非ムスリムにとって、イブン・ワラクが犯した反則を充分に評価することは、困難である。というのは、深い抗議や驚愕すべき挑発という彼の本は、我々の無鉄砲な文化において、想像可能ないかなるものをも超えているからだ。我々は、およそイスラームに比肩し得る敬神を持っていない。例えば、宗教的な領域で、ジョセフ・ヘラーは1984年の小説『神のみぞ知る』で、幾つかの聖書物語をポルノグラフィ的な乗客に転換したが、誰も気づきさえしなかった。1988年の映画『キリストの最後の誘惑』におけるイエスの性的な憧れ描写で、マルティン・スコーシーズは少数の監視員に直面したが、確かに命に脅威はなかった。ラシュディ自身は最近、原理主義ヒンドゥ教徒の指導者のバル・サッカレイをからかうことで、インドで怒りと憎しみの感覚を上げてきたが、その方面から何ら危難は来なかった。政界では、チャールズ・マレーやデニッシュ・デソウザが、非常に最もデリケートなアメリカの話題、異なった民族の能力という問題に関する本を出版したが、いずれも結果として隠れる必要がなかった。
対照的に、イスラームに対する冒涜は殺人へと導く。そして、ただサルマン・ラシュディにとって、あるいは、エジプトやバングラデッシュのような場所においてのみならず。少なくとも、このような処刑は、アメリカの土地で発生してきた。アリゾナ州ツクソンで暮らしているエジプト人の生化学者ラシャド・ハリファは、コンピュータでクルアーンを分析し、幾ばくかかなり複雑な数秘学から、第九章の最後の二節が聖なる書に属さないと結論した。この洞察は、事実上、彼自身が預言者であると宣言するよう促した。(ムハンマドが最後の預言者であると奉じる)イスラームにおける非常に深刻な反則である。数ヶ月後の1990年1月31日に、知られざる論敵が、思うに正統派ムスリムであろうが、彼の教えに怒り、ハリファを刺して死なせた。その件は未解決のままであるが、明らかにぞっとするようなメッセージを送った。合衆国内でさえ、逸脱は死へと導く。

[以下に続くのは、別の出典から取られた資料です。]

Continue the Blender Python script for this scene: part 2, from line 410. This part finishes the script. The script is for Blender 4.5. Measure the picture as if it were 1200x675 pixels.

イスラームに非友好的だとされた著述家は、始終、殺害される。エジプトやトルコでの卓越した著述家と同様に、何ダースものジャーナリストがアルジェリアで命を落とした。タスリマ・ナスリンは、この理由で出生地のバングラデッシュを逃げなければならなかった。この種の本が西洋でのみ出版できるように、ひどい沈黙がムスリム世界に降りて来た。
この文脈で、イスラームの教義に同意しない権利というイブン・ワラクの主張は、衝撃である。そして、失礼な態度で西洋人の権利でさえそうすると彼が主張する時、尚一層そうである!「本書は、いの一番に、イスラームにおける何でもかんでも批判する私の権利の断言である-冒涜、誤りを犯すこと、風刺、嘲りのためでさえ」。『なぜ私はムスリムでないのか』は、確かに嘲る特徴を有するが、真剣で思考を挑発する本でもある。沈黙の壁を要求するのではない。ましてや、著者の命に対するラシュディのようなファトワでもない。信じているムスリムからの等しく強制的な応答を要求するのである。